### [Problem details]
Write out the opening lines of the data word for word, up to and including the line with "return (lin(r), lin(g), lin(b), 1.0)", and leave every picture and every later line out.

### [Data provided]
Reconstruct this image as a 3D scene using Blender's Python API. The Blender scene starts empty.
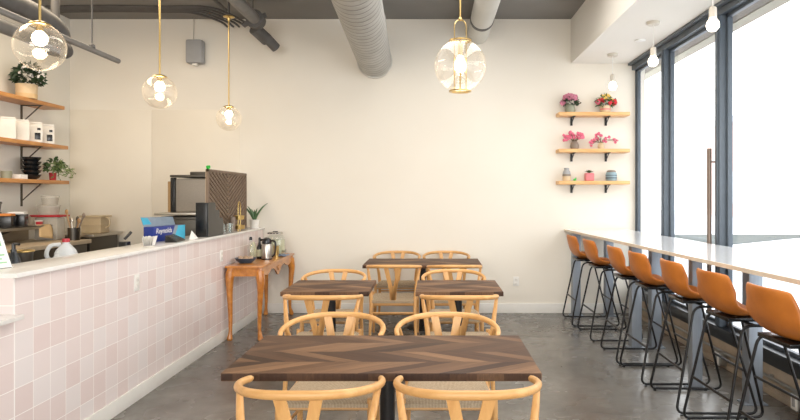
import bpy, bmesh, math, random
from mathutils import Vector, Matrix
random.seed(7)
scene = bpy.context.scene
COL = scene.collection
PI = math.pi

# ------------------------------------------------------------------ colours and materials
def lin(c):
    c = c / 255.0
    return c / 12.92 if c <= 0.04045 else ((c + 0.055) / 1.055) ** 2.4
def rgb(r, g, b):
    return (lin(r), lin(g), lin(b), 1.0)

class NT:
    def __init__(s, name):
        s.m = bpy.data.materials.new(name); s.m.use_nodes = True
        s.t = s.m.node_tree; s.t.nodes.clear()
        s.out = s.t.nodes.new('ShaderNodeOutputMaterial')
    def n(s, typ, ins=None, **kw):
        nd = s.t.nodes.new(typ)
        for k, v in kw.items(): setattr(nd, k, v)
        for k, v in (ins or {}).items():
            if isinstance(v, bpy.types.NodeSocket): s.t.links.new(v, nd.inputs[k])
            else: nd.inputs[k].default_value = v
        return nd
    def math(s, op, a, b=0.0, c=None):
        d = {0: a, 1: b}
        if c is not None: d[2] = c
        return s.n('ShaderNodeMath', d, operation=op).outputs[0]
    def mix(s, fac, a, b, blend='MIX'):
        nd = s.n('ShaderNodeMix', None, data_type='RGBA', blend_type=blend)
        for i, v in ((0, fac), (6, a), (7, b)):
            if isinstance(v, bpy.types.NodeSocket): s.t.links.new(v, nd.inputs[i])
            else: nd.inputs[i].default_value = v
        return nd.outputs[2]
    def coords(s): return s.n('ShaderNodeTexCoord').outputs['Object']
    def noise(s, vec, scale, detail=3.0, rough=0.55):
        return s.n('ShaderNodeTexNoise', {'Vector': vec, 'Scale': scale, 'Detail': detail, 'Roughness': rough}).outputs['Fac']
    def scaled(s, vec, sc):
        return s.n('ShaderNodeMapping', {'Vector': vec, 'Scale': sc}).outputs[0]
    def bump(s, h, strength=0.2, dist=0.01):
        return s.n('ShaderNodeBump', {'Height': h, 'Strength': strength, 'Distance': dist}).outputs[0]
    def princ(s, **kw):
        p = s.n('ShaderNodeBsdfPrincipled')
        for k, v in kw.items():
            k = k.replace('_', ' ')
            if isinstance(v, bpy.types.NodeSocket): s.t.links.new(v, p.inputs[k])
            else: p.inputs[k].default_value = v
        s.t.links.new(p.outputs[0], s.out.inputs[0]); return s.m
    def ramp(s, fac, stops):
        nd = s.n('ShaderNodeValToRGB', {'Fac': fac}); el = nd.color_ramp.elements
        while len(el) < len(stops): el.new(0.5)
        for e, (p, c) in zip(el, stops): e.position = p; e.color = c
        return nd.outputs[0]

def plain(name, c, rough=0.5, metal=0.0, var=0.08, scale=12.0, bump=0.0, coat=0.0, spec=0.5):
    t = NT(name); co = t.coords(); f = t.noise(co, scale)
    dark = tuple(x * (1 - var) for x in c[:3]) + (1,); lite = tuple(min(1, x * (1 + var)) for x in c[:3]) + (1,)
    col = t.ramp(f, [(0.3, dark), (0.7, lite)])
    kw = dict(Base_Color=col, Roughness=rough, Metallic=metal, Coat_Weight=coat)
    kw['Specular_IOR_Level'] = spec
    if bump: kw['Normal'] = t.bump(t.noise(co, scale * 6), bump, 0.005)
    p = t.n('ShaderNodeBsdfPrincipled')
    for k, v in kw.items():
        k = k.replace('_', ' ') if k != 'Specular_IOR_Level' else 'Specular IOR Level'
        if isinstance(v, bpy.types.NodeSocket): t.t.links.new(v, p.inputs[k])
        else: p.inputs[k].default_value = v
    t.t.links.new(p.outputs[0], t.out.inputs[0])
    return t.m

def wood(name, a, b, stretch=(14, 14, 1.5), rough=0.42, coat=0.1):
    t = NT(name); co = t.scaled(t.coords(), stretch)
    f = t.noise(co, 3.0, 5.0, 0.6)
    col = t.ramp(f, [(0.32, a), (0.68, b)])
    return t.princ(Base_Color=col, Roughness=rough, Coat_Weight=coat, Coat_Roughness=0.3, Normal=t.bump(f, 0.06, 0.003))

def emis(name, c, s):
    t = NT(name); e = t.n('ShaderNodeEmission', {'Color': c, 'Strength': s})
    t.t.links.new(e.outputs[0], t.out.inputs[0]); return t.m

def thin_glass(name, tint=(1, 1, 1, 1), base=0.03, edge=0.55, power=3.0, rough=0.0):
    t = NT(name)
    lw = t.n('ShaderNodeLayerWeight', {'Blend': 0.5}).outputs['Facing']
    f = t.math('MULTIPLY_ADD', t.math('POWER', lw, power), edge, base)
    tr = t.n('ShaderNodeBsdfTransparent', {'Color': tint}); gl = t.n('ShaderNodeBsdfGlossy', {'Color': (1, 1, 1, 1), 'Roughness': rough})
    mx = t.n('ShaderNodeMixShader', {0: f, 1: tr.outputs[0], 2: gl.outputs[0]})
    t.t.links.new(mx.outputs[0], t.out.inputs[0]); return t.m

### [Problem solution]
Reconstruct this image as a 3D scene using Blender's Python API. The Blender scene starts empty.
import bpy, bmesh, math, random
from mathutils import Vector, Matrix
random.seed(7)
scene = bpy.context.scene
COL = scene.collection
PI = math.pi

# ------------------------------------------------------------------ colours and materials
def lin(c):
    c = c / 255.0
    return c / 12.92 if c <= 0.04045 else ((c + 0.055) / 1.055) ** 2.4
def rgb(r, g, b):
    return (lin(r), lin(g), lin(b), 1.0)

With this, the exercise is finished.